- _WHAT THIS TASK INVOLVES_
Your task is to copy the material exactly.

- _DATA PROVIDED_
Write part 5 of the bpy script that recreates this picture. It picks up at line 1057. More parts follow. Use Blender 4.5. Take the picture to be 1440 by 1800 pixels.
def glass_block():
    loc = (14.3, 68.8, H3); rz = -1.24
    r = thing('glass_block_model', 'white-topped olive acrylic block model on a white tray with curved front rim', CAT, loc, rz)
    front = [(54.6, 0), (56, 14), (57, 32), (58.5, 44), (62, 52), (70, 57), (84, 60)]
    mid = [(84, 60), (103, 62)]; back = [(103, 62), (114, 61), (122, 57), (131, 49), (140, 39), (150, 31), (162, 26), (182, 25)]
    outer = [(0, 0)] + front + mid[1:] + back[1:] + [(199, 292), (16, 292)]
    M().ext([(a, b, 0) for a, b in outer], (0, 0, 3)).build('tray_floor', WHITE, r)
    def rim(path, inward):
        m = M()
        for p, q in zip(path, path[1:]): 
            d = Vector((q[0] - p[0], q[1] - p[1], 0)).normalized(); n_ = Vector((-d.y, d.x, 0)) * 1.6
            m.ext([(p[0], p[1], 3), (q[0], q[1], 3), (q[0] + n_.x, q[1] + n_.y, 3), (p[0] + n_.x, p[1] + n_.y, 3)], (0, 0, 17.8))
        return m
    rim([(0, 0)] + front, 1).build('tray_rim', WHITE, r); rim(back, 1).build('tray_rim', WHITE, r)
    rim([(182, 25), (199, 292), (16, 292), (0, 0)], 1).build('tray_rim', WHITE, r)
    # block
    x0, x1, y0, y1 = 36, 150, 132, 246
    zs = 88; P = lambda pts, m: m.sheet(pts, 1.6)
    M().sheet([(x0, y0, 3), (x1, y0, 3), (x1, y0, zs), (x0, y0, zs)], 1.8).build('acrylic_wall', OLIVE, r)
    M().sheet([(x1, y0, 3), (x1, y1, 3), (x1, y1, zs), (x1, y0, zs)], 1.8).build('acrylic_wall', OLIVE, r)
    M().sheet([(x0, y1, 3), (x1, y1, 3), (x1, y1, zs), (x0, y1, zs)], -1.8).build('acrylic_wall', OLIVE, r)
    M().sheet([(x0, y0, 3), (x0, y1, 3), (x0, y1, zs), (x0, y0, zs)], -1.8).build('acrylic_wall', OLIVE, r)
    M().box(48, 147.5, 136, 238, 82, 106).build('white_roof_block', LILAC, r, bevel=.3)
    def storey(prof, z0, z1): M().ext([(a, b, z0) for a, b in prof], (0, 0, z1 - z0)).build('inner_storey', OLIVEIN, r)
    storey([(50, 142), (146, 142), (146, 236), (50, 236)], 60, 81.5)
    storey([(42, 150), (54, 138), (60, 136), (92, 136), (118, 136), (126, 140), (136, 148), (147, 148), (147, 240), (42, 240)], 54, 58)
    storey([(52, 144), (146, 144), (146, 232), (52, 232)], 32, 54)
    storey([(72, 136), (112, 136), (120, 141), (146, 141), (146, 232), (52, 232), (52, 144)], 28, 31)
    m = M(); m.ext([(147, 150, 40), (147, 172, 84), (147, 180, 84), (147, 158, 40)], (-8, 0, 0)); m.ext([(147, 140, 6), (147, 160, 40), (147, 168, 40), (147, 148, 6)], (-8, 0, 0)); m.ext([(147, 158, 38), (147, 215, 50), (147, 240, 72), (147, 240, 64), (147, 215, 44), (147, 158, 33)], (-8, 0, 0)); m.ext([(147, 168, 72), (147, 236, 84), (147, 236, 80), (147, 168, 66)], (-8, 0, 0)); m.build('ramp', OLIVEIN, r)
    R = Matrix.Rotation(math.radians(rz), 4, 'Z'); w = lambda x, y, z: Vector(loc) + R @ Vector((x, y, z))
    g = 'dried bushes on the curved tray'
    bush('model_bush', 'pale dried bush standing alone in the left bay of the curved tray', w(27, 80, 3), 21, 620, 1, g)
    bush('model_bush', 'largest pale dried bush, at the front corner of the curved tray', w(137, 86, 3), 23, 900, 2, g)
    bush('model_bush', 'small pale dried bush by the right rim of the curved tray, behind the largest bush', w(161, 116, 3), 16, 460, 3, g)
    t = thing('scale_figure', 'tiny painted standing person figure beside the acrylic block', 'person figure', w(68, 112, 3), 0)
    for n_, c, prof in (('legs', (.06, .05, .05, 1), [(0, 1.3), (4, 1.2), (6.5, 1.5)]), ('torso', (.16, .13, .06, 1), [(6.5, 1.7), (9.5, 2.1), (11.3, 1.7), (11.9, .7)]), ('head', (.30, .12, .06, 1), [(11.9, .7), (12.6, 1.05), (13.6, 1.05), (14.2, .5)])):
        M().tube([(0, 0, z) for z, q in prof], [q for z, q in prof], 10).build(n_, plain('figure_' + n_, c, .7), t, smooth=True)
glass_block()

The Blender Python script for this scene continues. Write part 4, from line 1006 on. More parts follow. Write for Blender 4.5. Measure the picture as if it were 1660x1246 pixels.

- _TASK RESULT_
Write part 5 of the bpy script that recreates this picture. It picks up at line 1057. More parts follow. Use Blender 4.5. Take the picture to be 1440 by 1800 pixels.
def glass_block():
    loc = (14.3, 68.8, H3); rz = -1.24
    r = thing('glass_block_model', 'white-topped olive acrylic block model on a white tray with curved front rim', CAT, loc, rz)
    front = [(54.6, 0), (56, 14), (57, 32), (58.5, 44), (62, 52), (70, 57), (84, 60)]
    mid = [(84, 60), (103, 62)]; back = [(103, 62), (114, 61), (122, 57), (131, 49), (140, 39), (150, 31), (162, 26), (182, 25)]
    outer = [(0, 0)] + front + mid[1:] + back[1:] + [(199, 292), (16, 292)]
    M().ext([(a, b, 0) for a, b in outer], (0, 0, 3)).build('tray_floor', WHITE, r)
    def rim(path, inward):
        m = M()
        for p, q in zip(path, path[1:]): 
            d = Vector((q[0] - p[0], q[1] - p[1], 0)).normalized(); n_ = Vector((-d.y, d.x, 0)) * 1.6
            m.ext([(p[0], p[1], 3), (q[0], q[1], 3), (q[0] + n_.x, q[1] + n_.y, 3), (p[0] + n_.x, p[1] + n_.y, 3)], (0, 0, 17.8))
        return m
    rim([(0, 0)] + front, 1).build('tray_rim', WHITE, r); rim(back, 1).build('tray_rim', WHITE, r)
    rim([(182, 25), (199, 292), (16, 292), (0, 0)], 1).build('tray_rim', WHITE, r)
    # block
    x0, x1, y0, y1 = 36, 150, 132, 246
    zs = 88; P = lambda pts, m: m.sheet(pts, 1.6)
    M().sheet([(x0, y0, 3), (x1, y0, 3), (x1, y0, zs), (x0, y0, zs)], 1.8).build('acrylic_wall', OLIVE, r)
    M().sheet([(x1, y0, 3), (x1, y1, 3), (x1, y1, zs), (x1, y0, zs)], 1.8).build('acrylic_wall', OLIVE, r)
    M().sheet([(x0, y1, 3), (x1, y1, 3), (x1, y1, zs), (x0, y1, zs)], -1.8).build('acrylic_wall', OLIVE, r)
    M().sheet([(x0, y0, 3), (x0, y1, 3), (x0, y1, zs), (x0, y0, zs)], -1.8).build('acrylic_wall', OLIVE, r)
    M().box(48, 147.5, 136, 238, 82, 106).build('white_roof_block', LILAC, r, bevel=.3)
    def storey(prof, z0, z1): M().ext([(a, b, z0) for a, b in prof], (0, 0, z1 - z0)).build('inner_storey', OLIVEIN, r)
    storey([(50, 142), (146, 142), (146, 236), (50, 236)], 60, 81.5)
    storey([(42, 150), (54, 138), (60, 136), (92, 136), (118, 136), (126, 140), (136, 148), (147, 148), (147, 240), (42, 240)], 54, 58)
    storey([(52, 144), (146, 144), (146, 232), (52, 232)], 32, 54)
    storey([(72, 136), (112, 136), (120, 141), (146, 141), (146, 232), (52, 232), (52, 144)], 28, 31)
    m = M(); m.ext([(147, 150, 40), (147, 172, 84), (147, 180, 84), (147, 158, 40)], (-8, 0, 0)); m.ext([(147, 140, 6), (147, 160, 40), (147, 168, 40), (147, 148, 6)], (-8, 0, 0)); m.ext([(147, 158, 38), (147, 215, 50), (147, 240, 72), (147, 240, 64), (147, 215, 44), (147, 158, 33)], (-8, 0, 0)); m.ext([(147, 168, 72), (147, 236, 84), (147, 236, 80), (147, 168, 66)], (-8, 0, 0)); m.build('ramp', OLIVEIN, r)
    R = Matrix.Rotation(math.radians(rz), 4, 'Z'); w = lambda x, y, z: Vector(loc) + R @ Vector((x, y, z))
    g = 'dried bushes on the curved tray'
    bush('model_bush', 'pale dried bush standing alone in the left bay of the curved tray', w(27, 80, 3), 21, 620, 1, g)
    bush('model_bush', 'largest pale dried bush, at the front corner of the curved tray', w(137, 86, 3), 23, 900, 2, g)
    bush('model_bush', 'small pale dried bush by the right rim of the curved tray, behind the largest bush', w(161, 116, 3), 16, 460, 3, g)
    t = thing('scale_figure', 'tiny painted standing person figure beside the acrylic block', 'person figure', w(68, 112, 3), 0)
    for n_, c, prof in (('legs', (.06, .05, .05, 1), [(0, 1.3), (4, 1.2), (6.5, 1.5)]), ('torso', (.16, .13, .06, 1), [(6.5, 1.7), (9.5, 2.1), (11.3, 1.7), (11.9, .7)]), ('head', (.30, .12, .06, 1), [(11.9, .7), (12.6, 1.05), (13.6, 1.05), (14.2, .5)])):
        M().tube([(0, 0, z) for z, q in prof], [q for z, q in prof], 10).build(n_, plain('figure_' + n_, c, .7), t, smooth=True)
glass_block()

The Blender Python script for this scene continues. Write part 4, from line 1006 on. More parts follow. Write for Blender 4.5. Measure the picture as if it were 1660x1246 pixels.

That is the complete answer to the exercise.